## Challenge
For the copy, please give all of the data again exactly and leave the pictures out.

## Source data

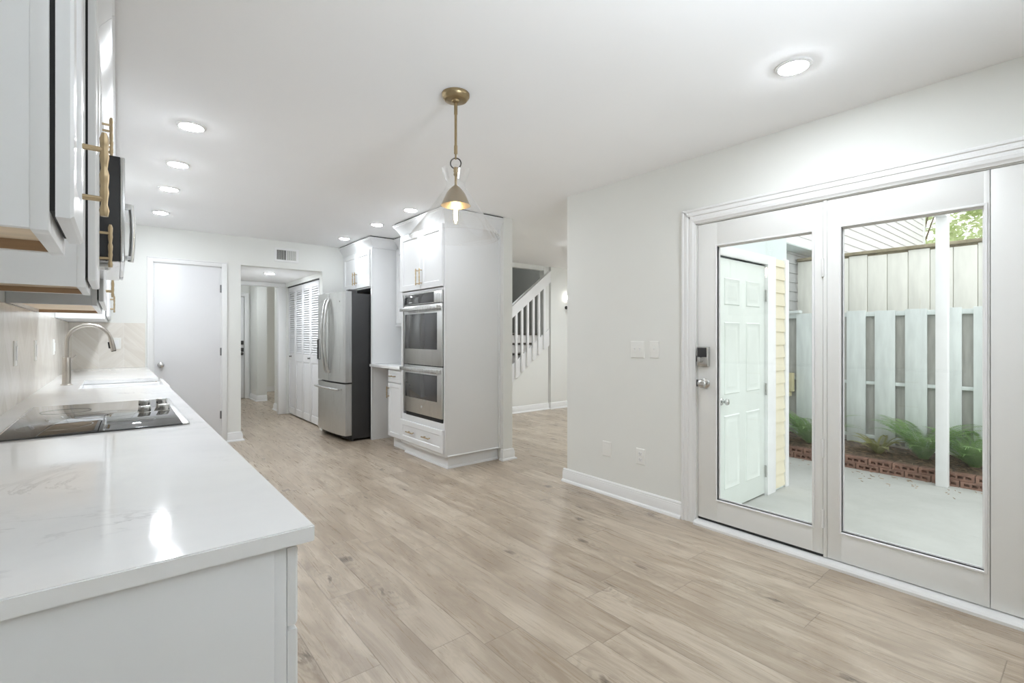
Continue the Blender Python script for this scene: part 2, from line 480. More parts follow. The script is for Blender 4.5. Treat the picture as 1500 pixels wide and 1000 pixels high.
# ------------------------------------------------------------------ mesh builder
class MB:
    def __init__(s, mtx=None):
        s.bm = bmesh.new()
        s.M = mtx or Matrix.Identity(4)

    def _merge(s, t):
        me = bpy.data.meshes.new('t')
        t.to_mesh(me)
        t.free()
        me.transform(s.M)
        s.bm.from_mesh(me)
        bpy.data.meshes.remove(me)
        return s

    def box(s, x0, x1, y0, y1, z0, z1, bev=0.0, seg=2):
        t = bmesh.new()
        vs = [t.verts.new((x, y, z)) for z in (z0, z1) for y in (y0, y1) for x in (x0, x1)]
        for f in ((0, 2, 3, 1), (4, 5, 7, 6), (0, 1, 5, 4), (2, 6, 7, 3), (0, 4, 6, 2), (1, 3, 7, 5)):
            t.faces.new([vs[i] for i in f])
        bmesh.ops.recalc_face_normals(t, faces=t.faces[:])
        if bev:
            bmesh.ops.bevel(t, geom=t.edges[:], offset=bev, segments=seg, profile=0.5, affect='EDGES')
        return s._merge(t)

    def cyl(s, p0, p1, r0, r1=None, seg=20, caps=True):
        r1 = r0 if r1 is None else r1
        return s.tube([p0, p1], [r0, r1], seg, caps)

    def tube(s, pts, r, seg=12, caps=True, squash=None):
        t = bmesh.new()
        pts = [Vector(p) for p in pts]
        rs = r if isinstance(r, (list, tuple)) else [r] * len(pts)
        rings = []
        up = None
        for i, p in enumerate(pts):
            d = (pts[min(i + 1, len(pts) - 1)] - pts[max(i - 1, 0)])
            d.normalize()
            if up is None:
                up = Vector((0, 0, 1)) if abs(d.z) < 0.9 else Vector((1, 0, 0))
            a = d.cross(up)
            if a.length < 1e-6:
                a = d.cross(Vector((0, 1, 0)))
            a.normalize()
            b = a.cross(d)
            b.normalize()
            up = b
            ring = []
            for k in range(seg):
                th = 2 * PI * k / seg
                ring.append(t.verts.new(p + (a * math.cos(th) + b * math.sin(th)) * rs[i]))
            rings.append(ring)
        for i in range(len(rings) - 1):
            for k in range(seg):
                t.faces.new([rings[i][k], rings[i][(k + 1) % seg], rings[i + 1][(k + 1) % seg], rings[i + 1][k]])
        if caps:
            t.faces.new(rings[0][::-1])
            t.faces.new(rings[-1])
        bmesh.ops.recalc_face_normals(t, faces=t.faces[:])
        return s._merge(t)

    def lathe(s, prof, c=(0, 0, 0), seg=40, wob=None):
        """prof: list of (r, z); revolved about the vertical through c"""
        t = bmesh.new()
        rings = []
        for r, z in prof:
            if r < 1e-6:
                rings.append([t.verts.new((c[0], c[1], c[2] + z))])
                continue
            ring = []
            for k in range(seg):
                th = 2 * PI * k / seg
                q = 1.0 if wob is None else wob(th, z)
                ring.append(t.verts.new((c[0] + r * q * math.cos(th), c[1] + r * q * math.sin(th), c[2] + z)))
            rings.append(ring)
        for a, b in zip(rings[:-1], rings[1:]):
            for k in range(seg):
                k2 = (k + 1) % seg
                if len(a) == 1 and len(b) == 1:
                    continue
                if len(a) == 1:
                    t.faces.new([a[0], b[k], b[k2]])
                elif len(b) == 1:
                    t.faces.new([a[k], b[0], a[k2]])
                else:
                    t.faces.new([a[k], a[k2], b[k2], b[k]])
        bmesh.ops.recalc_face_normals(t, faces=t.faces[:])
        return s._merge(t)

    def rings(s, w, h, prof, u0=0.0, v0=0.0, cap=True):
        """loft of inset rectangles in the local (x=u, y=v, z=out) frame: prof = [(inset, out)]"""
        t = bmesh.new()
        R = []
        for i, o in prof:
            R.append([t.verts.new(p) for p in ((u0 + i, v0 + i, o), (u0 + w - i, v0 + i, o),
                                               (u0 + w - i, v0 + h - i, o), (u0 + i, v0 + h - i, o))])
        for a, b in zip(R[:-1], R[1:]):
            for k in range(4):
                t.faces.new([a[k], a[(k + 1) % 4], b[(k + 1) % 4], b[k]])
        if cap:
            t.faces.new(R[-1])
            t.faces.new(R[0][::-1])
        bmesh.ops.recalc_face_normals(t, faces=t.faces[:])
        return s._merge(t)

    def prism(s, poly, axis, a, b):
        """extrude a 2-D polygon along axis ('x': poly=(y,z), 'y': poly=(x,z), 'z': poly=(x,y))"""
        t = bmesh.new()

        def P(u, v, w):
            return {'x': (w, u, v), 'y': (u, w, v), 'z': (u, v, w)}[axis]
        A = [t.verts.new(P(u, v, a)) for u, v in poly]
        B = [t.verts.new(P(u, v, b)) for u, v in poly]
        n = len(poly)
        for k in range(n):
            t.faces.new([A[k], A[(k + 1) % n], B[(k + 1) % n], B[k]])
        t.faces.new(A[::-1])
        t.faces.new(B)
        bmesh.ops.recalc_face_normals(t, faces=t.faces[:])
        return s._merge(t)

    def sweep(s, path, prof, closed=False):
        """sweep a profile (out, up) along a horizontal path [(x,y)] with mitred corners; out = right of travel"""
        t = bmesh.new()
        n = len(path)
        secs = []
        for i in range(n):
            p = Vector(path[i])
            d0 = (p - Vector(path[i - 1])).normalized() if i > 0 else None
            d1 = (Vector(path[i + 1]) - p).normalized() if i < n - 1 else None
            d0 = d0 or d1
            d1 = d1 or d0
            n0 = Vector((d0.y, -d0.x))
            n1 = Vector((d1.y, -d1.x))
            k = (n0 + n1)
            k = k / max(1e-6, k.dot(n0))
            secs.append([t.verts.new((p.x + k.x * o, p.y + k.y * o, z)) for o, z in prof])
        m = len(prof)
        for a, b in zip(secs[:-1], secs[1:]):
            for k in range(m):
                t.faces.new([a[k], a[(k + 1) % m], b[(k + 1) % m], b[k]])
        t.faces.new(secs[0])
        t.faces.new(secs[-1][::-1])
        bmesh.ops.recalc_face_normals(t, faces=t.faces[:])
        return s._merge(t)

    def poly(s, pts):
        t = bmesh.new()
        t.faces.new([t.verts.new(p) for p in pts])
        return s._merge(t)

    def build(s, name, mat, parent=None, loc=None, smooth=True):
        loc = Vector(loc or (0, 0, 0))
        if loc.length > 0:
            bmesh.ops.translate(s.bm, vec=-loc, verts=s.bm.verts[:])
        s.bm.normal_update()
        for f in s.bm.faces:
            f.smooth = smooth
        for e in s.bm.edges:
            if len(e.link_faces) == 2 and e.calc_face_angle(0) > 0.6:
                e.smooth = False
        me = bpy.data.meshes.new(name)
        s.bm.to_mesh(me)
        s.bm.free()
        me.materials.append(mat)
        o = bpy.data.objects.new(name, me)
        COL.objects.link(o)
        if parent is not None:
            o.parent = parent
        else:
            o.location = loc
        return o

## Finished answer
Continue the Blender Python script for this scene: part 2, from line 480. More parts follow. The script is for Blender 4.5. Treat the picture as 1500 pixels wide and 1000 pixels high.
# ------------------------------------------------------------------ mesh builder
class MB:
    def __init__(s, mtx=None):
        s.bm = bmesh.new()
        s.M = mtx or Matrix.Identity(4)

    def _merge(s, t):
        me = bpy.data.meshes.new('t')
        t.to_mesh(me)
        t.free()
        me.transform(s.M)
        s.bm.from_mesh(me)
        bpy.data.meshes.remove(me)
        return s

    def box(s, x0, x1, y0, y1, z0, z1, bev=0.0, seg=2):
        t = bmesh.new()
        vs = [t.verts.new((x, y, z)) for z in (z0, z1) for y in (y0, y1) for x in (x0, x1)]
        for f in ((0, 2, 3, 1), (4, 5, 7, 6), (0, 1, 5, 4), (2, 6, 7, 3), (0, 4, 6, 2), (1, 3, 7, 5)):
            t.faces.new([vs[i] for i in f])
        bmesh.ops.recalc_face_normals(t, faces=t.faces[:])
        if bev:
            bmesh.ops.bevel(t, geom=t.edges[:], offset=bev, segments=seg, profile=0.5, affect='EDGES')
        return s._merge(t)

    def cyl(s, p0, p1, r0, r1=None, seg=20, caps=True):
        r1 = r0 if r1 is None else r1
        return s.tube([p0, p1], [r0, r1], seg, caps)

    def tube(s, pts, r, seg=12, caps=True, squash=None):
        t = bmesh.new()
        pts = [Vector(p) for p in pts]
        rs = r if isinstance(r, (list, tuple)) else [r] * len(pts)
        rings = []
        up = None
        for i, p in enumerate(pts):
            d = (pts[min(i + 1, len(pts) - 1)] - pts[max(i - 1, 0)])
            d.normalize()
            if up is None:
                up = Vector((0, 0, 1)) if abs(d.z) < 0.9 else Vector((1, 0, 0))
            a = d.cross(up)
            if a.length < 1e-6:
                a = d.cross(Vector((0, 1, 0)))
            a.normalize()
            b = a.cross(d)
            b.normalize()
            up = b
            ring = []
            for k in range(seg):
                th = 2 * PI * k / seg
                ring.append(t.verts.new(p + (a * math.cos(th) + b * math.sin(th)) * rs[i]))
            rings.append(ring)
        for i in range(len(rings) - 1):
            for k in range(seg):
                t.faces.new([rings[i][k], rings[i][(k + 1) % seg], rings[i + 1][(k + 1) % seg], rings[i + 1][k]])
        if caps:
            t.faces.new(rings[0][::-1])
            t.faces.new(rings[-1])
        bmesh.ops.recalc_face_normals(t, faces=t.faces[:])
        return s._merge(t)

    def lathe(s, prof, c=(0, 0, 0), seg=40, wob=None):
        """prof: list of (r, z); revolved about the vertical through c"""
        t = bmesh.new()
        rings = []
        for r, z in prof:
            if r < 1e-6:
                rings.append([t.verts.new((c[0], c[1], c[2] + z))])
                continue
            ring = []
            for k in range(seg):
                th = 2 * PI * k / seg
                q = 1.0 if wob is None else wob(th, z)
                ring.append(t.verts.new((c[0] + r * q * math.cos(th), c[1] + r * q * math.sin(th), c[2] + z)))
            rings.append(ring)
        for a, b in zip(rings[:-1], rings[1:]):
            for k in range(seg):
                k2 = (k + 1) % seg
                if len(a) == 1 and len(b) == 1:
                    continue
                if len(a) == 1:
                    t.faces.new([a[0], b[k], b[k2]])
                elif len(b) == 1:
                    t.faces.new([a[k], b[0], a[k2]])
                else:
                    t.faces.new([a[k], a[k2], b[k2], b[k]])
        bmesh.ops.recalc_face_normals(t, faces=t.faces[:])
        return s._merge(t)

    def rings(s, w, h, prof, u0=0.0, v0=0.0, cap=True):
        """loft of inset rectangles in the local (x=u, y=v, z=out) frame: prof = [(inset, out)]"""
        t = bmesh.new()
        R = []
        for i, o in prof:
            R.append([t.verts.new(p) for p in ((u0 + i, v0 + i, o), (u0 + w - i, v0 + i, o),
                                               (u0 + w - i, v0 + h - i, o), (u0 + i, v0 + h - i, o))])
        for a, b in zip(R[:-1], R[1:]):
            for k in range(4):
                t.faces.new([a[k], a[(k + 1) % 4], b[(k + 1) % 4], b[k]])
        if cap:
            t.faces.new(R[-1])
            t.faces.new(R[0][::-1])
        bmesh.ops.recalc_face_normals(t, faces=t.faces[:])
        return s._merge(t)

    def prism(s, poly, axis, a, b):
        """extrude a 2-D polygon along axis ('x': poly=(y,z), 'y': poly=(x,z), 'z': poly=(x,y))"""
        t = bmesh.new()

        def P(u, v, w):
            return {'x': (w, u, v), 'y': (u, w, v), 'z': (u, v, w)}[axis]
        A = [t.verts.new(P(u, v, a)) for u, v in poly]
        B = [t.verts.new(P(u, v, b)) for u, v in poly]
        n = len(poly)
        for k in range(n):
            t.faces.new([A[k], A[(k + 1) % n], B[(k + 1) % n], B[k]])
        t.faces.new(A[::-1])
        t.faces.new(B)
        bmesh.ops.recalc_face_normals(t, faces=t.faces[:])
        return s._merge(t)

    def sweep(s, path, prof, closed=False):
        """sweep a profile (out, up) along a horizontal path [(x,y)] with mitred corners; out = right of travel"""
        t = bmesh.new()
        n = len(path)
        secs = []
        for i in range(n):
            p = Vector(path[i])
            d0 = (p - Vector(path[i - 1])).normalized() if i > 0 else None
            d1 = (Vector(path[i + 1]) - p).normalized() if i < n - 1 else None
            d0 = d0 or d1
            d1 = d1 or d0
            n0 = Vector((d0.y, -d0.x))
            n1 = Vector((d1.y, -d1.x))
            k = (n0 + n1)
            k = k / max(1e-6, k.dot(n0))
            secs.append([t.verts.new((p.x + k.x * o, p.y + k.y * o, z)) for o, z in prof])
        m = len(prof)
        for a, b in zip(secs[:-1], secs[1:]):
            for k in range(m):
                t.faces.new([a[k], a[(k + 1) % m], b[(k + 1) % m], b[k]])
        t.faces.new(secs[0])
        t.faces.new(secs[-1][::-1])
        bmesh.ops.recalc_face_normals(t, faces=t.faces[:])
        return s._merge(t)

    def poly(s, pts):
        t = bmesh.new()
        t.faces.new([t.verts.new(p) for p in pts])
        return s._merge(t)

    def build(s, name, mat, parent=None, loc=None, smooth=True):
        loc = Vector(loc or (0, 0, 0))
        if loc.length > 0:
            bmesh.ops.translate(s.bm, vec=-loc, verts=s.bm.verts[:])
        s.bm.normal_update()
        for f in s.bm.faces:
            f.smooth = smooth
        for e in s.bm.edges:
            if len(e.link_faces) == 2 and e.calc_face_angle(0) > 0.6:
                e.smooth = False
        me = bpy.data.meshes.new(name)
        s.bm.to_mesh(me)
        s.bm.free()
        me.materials.append(mat)
        o = bpy.data.objects.new(name, me)
        COL.objects.link(o)
        if parent is not None:
            o.parent = parent
        else:
            o.location = loc
        return o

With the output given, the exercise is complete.